Information supplied —
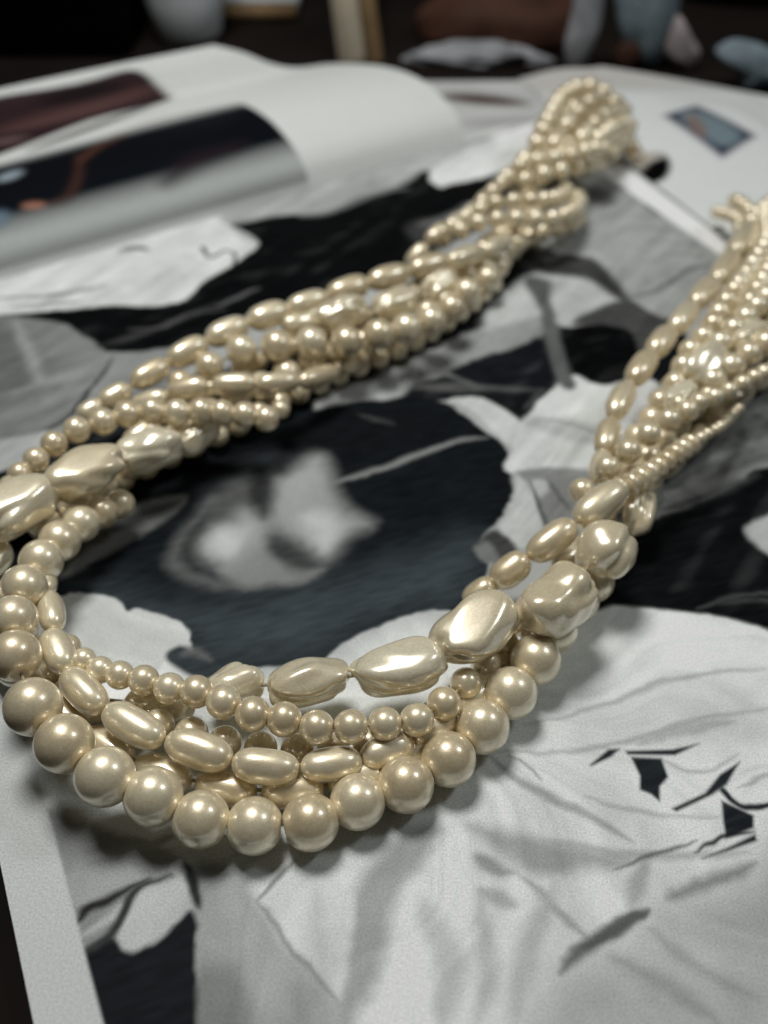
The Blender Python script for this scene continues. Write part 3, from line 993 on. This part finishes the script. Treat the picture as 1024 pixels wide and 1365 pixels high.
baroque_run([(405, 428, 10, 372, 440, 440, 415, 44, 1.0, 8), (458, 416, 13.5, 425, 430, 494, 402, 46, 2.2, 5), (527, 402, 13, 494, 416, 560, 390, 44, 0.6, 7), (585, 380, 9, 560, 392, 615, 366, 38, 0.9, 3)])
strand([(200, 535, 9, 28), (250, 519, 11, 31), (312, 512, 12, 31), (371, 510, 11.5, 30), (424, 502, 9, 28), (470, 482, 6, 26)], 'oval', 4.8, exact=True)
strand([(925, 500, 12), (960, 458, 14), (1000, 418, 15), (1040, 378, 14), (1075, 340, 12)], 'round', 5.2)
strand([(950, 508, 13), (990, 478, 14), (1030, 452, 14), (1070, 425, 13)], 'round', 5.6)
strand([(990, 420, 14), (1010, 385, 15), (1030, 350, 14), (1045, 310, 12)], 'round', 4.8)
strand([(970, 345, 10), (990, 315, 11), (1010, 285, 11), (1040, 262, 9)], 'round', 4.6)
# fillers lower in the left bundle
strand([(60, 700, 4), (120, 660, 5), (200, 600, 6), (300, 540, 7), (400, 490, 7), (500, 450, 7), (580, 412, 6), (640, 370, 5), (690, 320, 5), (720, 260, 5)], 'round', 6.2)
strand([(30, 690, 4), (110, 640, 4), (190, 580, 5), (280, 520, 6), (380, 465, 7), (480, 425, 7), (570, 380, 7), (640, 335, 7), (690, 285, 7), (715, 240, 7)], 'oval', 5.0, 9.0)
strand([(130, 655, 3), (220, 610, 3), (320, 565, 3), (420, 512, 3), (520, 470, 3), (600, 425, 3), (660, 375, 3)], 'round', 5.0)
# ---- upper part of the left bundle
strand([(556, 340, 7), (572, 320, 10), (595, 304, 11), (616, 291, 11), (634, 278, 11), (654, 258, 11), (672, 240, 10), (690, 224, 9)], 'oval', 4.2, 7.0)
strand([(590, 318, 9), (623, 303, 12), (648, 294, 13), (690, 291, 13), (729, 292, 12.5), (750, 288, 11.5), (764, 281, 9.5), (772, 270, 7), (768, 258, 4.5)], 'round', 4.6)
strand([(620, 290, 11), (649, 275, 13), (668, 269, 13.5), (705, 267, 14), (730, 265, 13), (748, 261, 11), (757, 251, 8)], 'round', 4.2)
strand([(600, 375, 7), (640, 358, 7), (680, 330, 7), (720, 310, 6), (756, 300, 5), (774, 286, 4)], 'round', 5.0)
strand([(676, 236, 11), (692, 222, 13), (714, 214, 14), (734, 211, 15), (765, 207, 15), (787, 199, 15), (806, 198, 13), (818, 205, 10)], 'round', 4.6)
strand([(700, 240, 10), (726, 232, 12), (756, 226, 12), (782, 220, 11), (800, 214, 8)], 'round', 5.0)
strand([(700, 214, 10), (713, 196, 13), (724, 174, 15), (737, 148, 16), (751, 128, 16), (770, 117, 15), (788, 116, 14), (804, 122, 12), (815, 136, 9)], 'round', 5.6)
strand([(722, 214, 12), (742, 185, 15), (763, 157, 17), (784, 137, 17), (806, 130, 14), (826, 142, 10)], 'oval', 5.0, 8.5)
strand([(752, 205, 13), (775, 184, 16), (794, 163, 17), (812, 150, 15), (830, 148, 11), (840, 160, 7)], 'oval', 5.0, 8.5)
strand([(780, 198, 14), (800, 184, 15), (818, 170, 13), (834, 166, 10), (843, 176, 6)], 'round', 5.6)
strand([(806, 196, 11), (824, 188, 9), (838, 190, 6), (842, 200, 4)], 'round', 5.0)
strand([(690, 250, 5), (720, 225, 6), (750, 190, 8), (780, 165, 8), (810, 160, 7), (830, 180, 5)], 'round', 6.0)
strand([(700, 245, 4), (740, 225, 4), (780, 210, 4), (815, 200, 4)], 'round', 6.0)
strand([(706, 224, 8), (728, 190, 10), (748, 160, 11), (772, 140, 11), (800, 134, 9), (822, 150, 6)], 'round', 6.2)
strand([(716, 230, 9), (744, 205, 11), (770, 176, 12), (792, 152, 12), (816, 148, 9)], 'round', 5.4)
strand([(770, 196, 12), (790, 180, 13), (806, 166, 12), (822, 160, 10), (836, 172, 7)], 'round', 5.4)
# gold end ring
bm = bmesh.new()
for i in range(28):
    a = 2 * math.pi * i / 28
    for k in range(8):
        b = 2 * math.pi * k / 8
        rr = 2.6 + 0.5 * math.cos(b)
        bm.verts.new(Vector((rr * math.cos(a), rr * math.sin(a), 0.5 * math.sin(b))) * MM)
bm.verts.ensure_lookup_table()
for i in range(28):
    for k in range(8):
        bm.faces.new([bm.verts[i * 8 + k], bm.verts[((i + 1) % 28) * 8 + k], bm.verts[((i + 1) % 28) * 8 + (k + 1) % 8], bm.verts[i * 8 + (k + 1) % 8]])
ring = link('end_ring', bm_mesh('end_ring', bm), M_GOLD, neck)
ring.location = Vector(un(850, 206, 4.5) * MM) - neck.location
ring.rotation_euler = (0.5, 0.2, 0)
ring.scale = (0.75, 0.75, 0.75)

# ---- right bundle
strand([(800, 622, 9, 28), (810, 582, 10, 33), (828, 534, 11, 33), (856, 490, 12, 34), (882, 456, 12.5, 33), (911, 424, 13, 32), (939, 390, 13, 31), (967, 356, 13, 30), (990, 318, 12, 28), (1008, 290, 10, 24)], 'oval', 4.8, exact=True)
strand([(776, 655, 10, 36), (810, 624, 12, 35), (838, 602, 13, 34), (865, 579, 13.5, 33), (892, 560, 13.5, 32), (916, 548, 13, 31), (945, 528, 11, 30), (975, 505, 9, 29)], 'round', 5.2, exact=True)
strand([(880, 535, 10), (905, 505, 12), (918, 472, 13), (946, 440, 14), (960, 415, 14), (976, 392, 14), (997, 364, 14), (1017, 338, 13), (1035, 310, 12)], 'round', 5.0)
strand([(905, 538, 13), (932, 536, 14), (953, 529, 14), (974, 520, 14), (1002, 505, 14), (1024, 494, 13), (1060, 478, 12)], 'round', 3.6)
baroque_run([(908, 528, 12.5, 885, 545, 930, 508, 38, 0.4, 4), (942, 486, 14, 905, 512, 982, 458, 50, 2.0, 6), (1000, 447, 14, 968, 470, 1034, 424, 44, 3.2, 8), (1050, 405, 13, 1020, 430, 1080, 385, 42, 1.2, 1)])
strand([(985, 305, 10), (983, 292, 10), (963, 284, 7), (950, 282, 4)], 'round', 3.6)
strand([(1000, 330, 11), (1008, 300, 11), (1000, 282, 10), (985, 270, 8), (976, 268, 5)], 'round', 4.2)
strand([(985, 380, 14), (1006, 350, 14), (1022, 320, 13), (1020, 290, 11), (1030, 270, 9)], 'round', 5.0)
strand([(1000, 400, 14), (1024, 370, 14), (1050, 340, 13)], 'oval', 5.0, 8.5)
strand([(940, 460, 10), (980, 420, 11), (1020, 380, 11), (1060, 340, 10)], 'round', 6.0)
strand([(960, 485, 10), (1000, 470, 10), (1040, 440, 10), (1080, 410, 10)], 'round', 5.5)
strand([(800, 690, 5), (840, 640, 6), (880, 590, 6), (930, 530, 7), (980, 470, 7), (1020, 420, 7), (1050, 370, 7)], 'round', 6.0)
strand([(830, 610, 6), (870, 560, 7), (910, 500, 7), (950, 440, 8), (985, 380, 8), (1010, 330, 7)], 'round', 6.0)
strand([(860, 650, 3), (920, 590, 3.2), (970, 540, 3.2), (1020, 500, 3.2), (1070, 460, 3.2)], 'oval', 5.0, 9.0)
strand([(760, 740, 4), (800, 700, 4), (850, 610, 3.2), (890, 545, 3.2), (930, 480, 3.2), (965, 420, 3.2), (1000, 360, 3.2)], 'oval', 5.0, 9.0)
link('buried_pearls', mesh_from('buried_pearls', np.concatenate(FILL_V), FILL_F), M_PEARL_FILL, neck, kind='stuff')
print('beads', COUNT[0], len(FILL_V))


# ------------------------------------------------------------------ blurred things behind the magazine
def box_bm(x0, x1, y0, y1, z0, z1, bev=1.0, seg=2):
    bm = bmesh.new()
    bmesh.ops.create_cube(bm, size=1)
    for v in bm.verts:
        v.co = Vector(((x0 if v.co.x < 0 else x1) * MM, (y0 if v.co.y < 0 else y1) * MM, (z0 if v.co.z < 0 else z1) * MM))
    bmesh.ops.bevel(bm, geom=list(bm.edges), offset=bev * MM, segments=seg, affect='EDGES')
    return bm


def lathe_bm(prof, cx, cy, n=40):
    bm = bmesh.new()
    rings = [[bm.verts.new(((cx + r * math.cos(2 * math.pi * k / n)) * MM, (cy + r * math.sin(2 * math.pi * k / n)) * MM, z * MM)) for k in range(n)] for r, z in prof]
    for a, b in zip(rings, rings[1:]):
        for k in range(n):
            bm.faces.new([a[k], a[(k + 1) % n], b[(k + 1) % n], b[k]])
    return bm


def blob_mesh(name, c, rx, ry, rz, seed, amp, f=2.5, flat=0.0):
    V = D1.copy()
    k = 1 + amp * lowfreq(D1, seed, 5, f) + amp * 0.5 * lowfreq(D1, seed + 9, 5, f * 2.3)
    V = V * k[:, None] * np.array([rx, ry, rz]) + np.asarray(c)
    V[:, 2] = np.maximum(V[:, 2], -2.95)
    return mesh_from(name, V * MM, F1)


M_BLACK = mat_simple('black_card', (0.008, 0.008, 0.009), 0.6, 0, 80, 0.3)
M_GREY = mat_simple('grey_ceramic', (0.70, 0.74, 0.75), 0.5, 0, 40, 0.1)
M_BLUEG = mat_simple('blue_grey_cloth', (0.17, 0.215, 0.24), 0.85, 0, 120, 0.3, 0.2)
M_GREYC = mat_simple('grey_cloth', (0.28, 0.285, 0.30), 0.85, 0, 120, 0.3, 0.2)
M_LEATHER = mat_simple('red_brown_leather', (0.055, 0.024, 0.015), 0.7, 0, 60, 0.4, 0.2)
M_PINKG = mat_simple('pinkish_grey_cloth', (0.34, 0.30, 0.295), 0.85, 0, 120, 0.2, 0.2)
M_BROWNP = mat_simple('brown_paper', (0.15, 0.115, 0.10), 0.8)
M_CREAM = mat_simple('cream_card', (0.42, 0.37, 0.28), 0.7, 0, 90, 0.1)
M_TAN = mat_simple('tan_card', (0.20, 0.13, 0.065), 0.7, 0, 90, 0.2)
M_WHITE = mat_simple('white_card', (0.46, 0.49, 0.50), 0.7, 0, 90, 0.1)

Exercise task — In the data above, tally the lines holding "part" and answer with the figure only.

The result — 2